Nem é preciso voltar muitas décadas para perceber os sinais deste processo no qual algumas liberdades individuais conquistadas a duras penas durante séculos e séculos de lutas contra os poderes dos regimes totalitários tiveram que ser refreadas em nome de bens ou valores comparativa e juridicamente superiores, como a segurança, a saúde, o meio ambiente, a paz e a própria democracia, vez ou outra ameaçados em virtude das mudanças de comportamento e das inovações científicas e tecnológicas.
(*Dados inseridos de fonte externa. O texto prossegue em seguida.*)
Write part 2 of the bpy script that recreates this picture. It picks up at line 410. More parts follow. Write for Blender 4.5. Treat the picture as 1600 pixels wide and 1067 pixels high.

Para promover a integridade física e a segurança, por exemplo, a liberdade de ir e vir teve que ceder espaço à obrigatoriedade de cintos, capacetes e cadeirinhas, assim como a privacidade foi em certa medida neutralizada pela grande disseminação das câmeras de vídeo. E o que dizer da contenção da livre iniciativa e do livre comércio ante a proibição da venda de animais silvestres e do abate de árvores, a fim de assegurar um ecossistema protegido e preservado?

O mesmo ocorre com a liberdade de expressão, outrora compatível com manifestações de cunho racista, machista, xenófobo e homofóbico, vem sendo revista para o bem da dignidade da pessoa humana que alicerça desde o combate ao bullying nas escolas até a prevenção dos crimes praticados na Internet. Sem dúvida alguma, é devido ao imenso poder de reverberação da Internet e das redes sociais que um novo paradigma da liberdade de expressão precisa ser amplamente debatido. Assim já o fazem países como Estados Unidos e Alemanha, para que a impossibilidade de censura não se torne uma licença ao discurso de ódio, à propagação deliberada de notícias falsas e à prática de delitos contra a honra e contra o estado de direito, sob o risco de se ter violada a institucionalidade e esgarçado o tecido social, fomentando rebeliões e confrontos que poderiam justificar até mesmo uma ruptura democrática em nome do restabelecimento da ordem pública, o que poderia trazer a reboque, aí sim, a supressão definitiva de direitos e de garantias individuais.